Rolla Junior High staff presented a multi‑pronged school improvement plan that maintains existing academic goals, introduces a "Walk and Read" initiative, expands the Bulldog 180 behavior/intervention program and reports improvements in interim academic and behavior metrics.

Rolla Junior High staff presented their 2024'25 school improvement plan to the board, highlighting steady academic goals, targeted instructional changes, new engagement programs and a multi‑tiered behavior intervention called Bulldog 180.

Why it matters: The building's plan outlines classroom and student supports intended to boost reading and math performance, reduce disciplinary removals, and increase student engagement and attendance.

Key points from the presentation

- Academic goals and assessment timing: Presenters said building goals remained unchanged from the prior year. Staff reported they will move STAR/STAAR assessment timing to earlier in the testing window (early April) to avoid conflicts with MAP testing and to give teachers clearer midyear data for instruction.

- Reading initiative "Walk and Read": A new voluntary program invites about 15'20 students each Monday to walk while reading during a dedicated time as a strategy to increase engagement; staff said they will collect data on its effects.
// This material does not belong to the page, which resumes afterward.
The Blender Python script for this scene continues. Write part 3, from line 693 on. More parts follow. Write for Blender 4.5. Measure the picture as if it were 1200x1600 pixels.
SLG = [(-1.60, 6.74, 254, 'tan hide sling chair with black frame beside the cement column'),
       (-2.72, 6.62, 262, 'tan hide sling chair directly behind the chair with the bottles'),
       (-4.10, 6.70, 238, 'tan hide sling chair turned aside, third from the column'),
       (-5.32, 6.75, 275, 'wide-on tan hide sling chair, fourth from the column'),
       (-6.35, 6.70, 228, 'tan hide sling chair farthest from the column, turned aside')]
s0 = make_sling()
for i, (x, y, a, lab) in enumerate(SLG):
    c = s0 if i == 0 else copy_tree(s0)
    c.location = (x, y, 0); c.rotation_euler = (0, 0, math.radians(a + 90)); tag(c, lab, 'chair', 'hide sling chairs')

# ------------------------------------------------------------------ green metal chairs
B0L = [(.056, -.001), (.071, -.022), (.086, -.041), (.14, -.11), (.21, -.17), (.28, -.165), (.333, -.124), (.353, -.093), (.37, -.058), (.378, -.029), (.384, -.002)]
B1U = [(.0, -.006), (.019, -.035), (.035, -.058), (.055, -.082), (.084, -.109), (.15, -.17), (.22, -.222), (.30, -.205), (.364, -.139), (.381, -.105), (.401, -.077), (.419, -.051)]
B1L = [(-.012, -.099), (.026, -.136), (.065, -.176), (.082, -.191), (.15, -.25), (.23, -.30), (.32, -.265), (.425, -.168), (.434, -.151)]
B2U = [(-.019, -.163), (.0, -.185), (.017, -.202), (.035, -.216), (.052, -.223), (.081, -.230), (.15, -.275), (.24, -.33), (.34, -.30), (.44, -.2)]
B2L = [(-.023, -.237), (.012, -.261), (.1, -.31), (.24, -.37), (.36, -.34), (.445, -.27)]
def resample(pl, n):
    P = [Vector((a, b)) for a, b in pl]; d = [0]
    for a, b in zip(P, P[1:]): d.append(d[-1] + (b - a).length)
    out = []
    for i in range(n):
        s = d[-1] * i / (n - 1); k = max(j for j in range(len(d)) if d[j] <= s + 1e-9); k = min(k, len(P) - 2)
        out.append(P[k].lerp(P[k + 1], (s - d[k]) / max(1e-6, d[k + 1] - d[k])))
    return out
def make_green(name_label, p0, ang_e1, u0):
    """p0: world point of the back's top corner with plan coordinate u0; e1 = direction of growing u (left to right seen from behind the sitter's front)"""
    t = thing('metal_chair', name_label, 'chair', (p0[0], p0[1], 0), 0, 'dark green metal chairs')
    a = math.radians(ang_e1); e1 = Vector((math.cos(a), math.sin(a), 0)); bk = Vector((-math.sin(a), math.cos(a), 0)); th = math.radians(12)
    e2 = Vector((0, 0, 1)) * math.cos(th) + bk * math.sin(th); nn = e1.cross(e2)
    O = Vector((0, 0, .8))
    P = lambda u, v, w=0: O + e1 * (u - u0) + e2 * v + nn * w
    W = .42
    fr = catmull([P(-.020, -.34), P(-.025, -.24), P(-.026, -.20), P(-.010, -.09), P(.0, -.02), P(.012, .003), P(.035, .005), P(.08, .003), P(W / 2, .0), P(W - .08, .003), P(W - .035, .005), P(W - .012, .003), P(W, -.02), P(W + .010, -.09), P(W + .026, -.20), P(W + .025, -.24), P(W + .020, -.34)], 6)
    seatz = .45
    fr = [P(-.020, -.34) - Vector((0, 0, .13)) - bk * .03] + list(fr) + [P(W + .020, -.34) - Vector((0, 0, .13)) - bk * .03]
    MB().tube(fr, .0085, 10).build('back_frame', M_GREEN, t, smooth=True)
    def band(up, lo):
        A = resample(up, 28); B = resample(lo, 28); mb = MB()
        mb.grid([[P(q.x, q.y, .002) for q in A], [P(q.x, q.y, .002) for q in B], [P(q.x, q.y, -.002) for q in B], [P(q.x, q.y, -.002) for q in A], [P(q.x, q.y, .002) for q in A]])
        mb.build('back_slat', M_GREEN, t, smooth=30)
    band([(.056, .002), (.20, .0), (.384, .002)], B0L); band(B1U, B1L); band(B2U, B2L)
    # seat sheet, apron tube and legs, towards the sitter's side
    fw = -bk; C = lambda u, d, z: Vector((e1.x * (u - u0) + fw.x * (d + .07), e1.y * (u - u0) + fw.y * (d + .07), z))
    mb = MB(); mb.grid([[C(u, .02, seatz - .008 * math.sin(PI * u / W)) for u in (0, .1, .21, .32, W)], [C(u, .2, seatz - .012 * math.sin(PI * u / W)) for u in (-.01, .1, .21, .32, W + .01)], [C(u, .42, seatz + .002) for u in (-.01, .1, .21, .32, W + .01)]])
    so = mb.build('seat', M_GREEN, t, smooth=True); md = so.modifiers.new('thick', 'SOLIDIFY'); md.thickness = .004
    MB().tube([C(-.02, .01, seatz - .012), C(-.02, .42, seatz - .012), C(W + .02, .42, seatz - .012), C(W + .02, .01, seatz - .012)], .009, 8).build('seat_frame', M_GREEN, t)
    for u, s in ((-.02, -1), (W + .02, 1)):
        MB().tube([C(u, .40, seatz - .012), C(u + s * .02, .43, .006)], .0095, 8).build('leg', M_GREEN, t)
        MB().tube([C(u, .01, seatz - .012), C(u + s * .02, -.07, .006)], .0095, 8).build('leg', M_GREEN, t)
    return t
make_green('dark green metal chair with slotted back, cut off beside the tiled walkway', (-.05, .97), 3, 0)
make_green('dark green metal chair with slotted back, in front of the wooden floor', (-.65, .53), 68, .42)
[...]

- Academic seminar/tiered intervention impact: Staff reported local intervention efforts reduced the proportion of students with at least one F at the end of quarter 1 from 9.5% (when intervention began in October last year) to 5.9% this year after beginning interventions in August.

- Bulldog 180 behavior/intervention program: The flexible Bulldog 180 model uses referrals, attendance, GPA and an at‑risk score to place students into a program focused on conflict resolution, resiliency and goal setting. Staff presented comparative data: by Dec. 1 the prior year there were 73 students accounting for 133 ISS/OSS events; this year the reported total was 36 students with 59 events. Presenters said Bulldog 180 is not a single answer but one component of an overall strategy.

- Attendance and climate efforts: The school reported a modest upward trend in proportionate attendance and said it runs attendance reporting every 1'2 weeks, holds check‑in meetings with a community liaison and uses ParentSquare and phone outreach. Climate and culture efforts include advisory meetings, additional clubs (7'8 new clubs; a fishing club grew to 25 students) and the Bulldog Buck Cabinet incentive program.

- Health and safety: Staff praised a newly formed cardiac response team and credited staff (named in presentation) for leading CPR training and certification.

What the board asked and next steps

Board members asked about tracking students who show sudden grade declines (not only Fs); presenters described weekly teacher reporting and an academic seminar spreadsheet used to flag concerns and coordinate interventions. Staff said they will continue to monitor the pilot Walk and Read program, track Bulldog 180 outcomes, and reassess staffing and program needs ahead of second semester.

No formal board action was required on the presentation itself; board members thanked staff for the report.